**TASK OBJECTIVE**. Transcribe the lines from the start of the data below through the line with "C = S.collection", word for word and nothing more.

**DATASET CONTENT**.
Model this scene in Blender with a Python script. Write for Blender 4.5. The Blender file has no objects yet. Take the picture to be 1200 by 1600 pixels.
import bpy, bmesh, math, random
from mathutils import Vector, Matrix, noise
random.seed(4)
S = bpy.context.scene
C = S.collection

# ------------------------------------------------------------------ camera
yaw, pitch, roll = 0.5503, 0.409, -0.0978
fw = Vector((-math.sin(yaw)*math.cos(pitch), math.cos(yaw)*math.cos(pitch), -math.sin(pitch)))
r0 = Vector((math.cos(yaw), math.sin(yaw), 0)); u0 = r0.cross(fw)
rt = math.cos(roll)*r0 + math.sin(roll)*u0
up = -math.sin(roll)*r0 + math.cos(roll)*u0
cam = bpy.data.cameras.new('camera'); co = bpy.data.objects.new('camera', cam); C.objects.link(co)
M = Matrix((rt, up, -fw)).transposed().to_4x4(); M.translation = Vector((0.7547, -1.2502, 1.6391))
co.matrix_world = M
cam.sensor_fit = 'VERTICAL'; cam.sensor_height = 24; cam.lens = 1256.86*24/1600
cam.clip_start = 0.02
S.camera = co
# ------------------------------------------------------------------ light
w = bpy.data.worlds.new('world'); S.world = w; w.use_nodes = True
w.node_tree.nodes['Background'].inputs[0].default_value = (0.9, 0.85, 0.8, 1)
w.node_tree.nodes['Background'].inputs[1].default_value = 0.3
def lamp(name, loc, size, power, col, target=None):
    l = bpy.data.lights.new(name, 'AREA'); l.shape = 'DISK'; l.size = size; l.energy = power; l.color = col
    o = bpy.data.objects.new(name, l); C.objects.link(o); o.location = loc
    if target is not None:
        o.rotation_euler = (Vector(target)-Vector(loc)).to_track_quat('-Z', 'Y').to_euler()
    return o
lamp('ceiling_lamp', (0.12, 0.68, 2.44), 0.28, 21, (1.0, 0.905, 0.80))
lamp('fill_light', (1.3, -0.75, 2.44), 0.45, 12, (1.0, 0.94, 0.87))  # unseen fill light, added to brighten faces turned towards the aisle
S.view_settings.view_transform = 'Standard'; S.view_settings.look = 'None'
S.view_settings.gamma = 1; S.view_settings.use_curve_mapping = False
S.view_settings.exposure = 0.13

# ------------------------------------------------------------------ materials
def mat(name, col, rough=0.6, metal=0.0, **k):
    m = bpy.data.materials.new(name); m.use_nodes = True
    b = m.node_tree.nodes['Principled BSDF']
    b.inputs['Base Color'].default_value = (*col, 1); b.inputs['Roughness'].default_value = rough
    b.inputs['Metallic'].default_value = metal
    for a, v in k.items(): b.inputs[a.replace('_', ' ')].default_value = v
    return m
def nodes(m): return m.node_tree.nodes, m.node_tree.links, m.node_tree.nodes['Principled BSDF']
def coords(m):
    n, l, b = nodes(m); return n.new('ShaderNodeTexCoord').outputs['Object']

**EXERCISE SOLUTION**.
Model this scene in Blender with a Python script. Write for Blender 4.5. The Blender file has no objects yet. Take the picture to be 1200 by 1600 pixels.
import bpy, bmesh, math, random
from mathutils import Vector, Matrix, noise
random.seed(4)
S = bpy.context.scene
C = S.collection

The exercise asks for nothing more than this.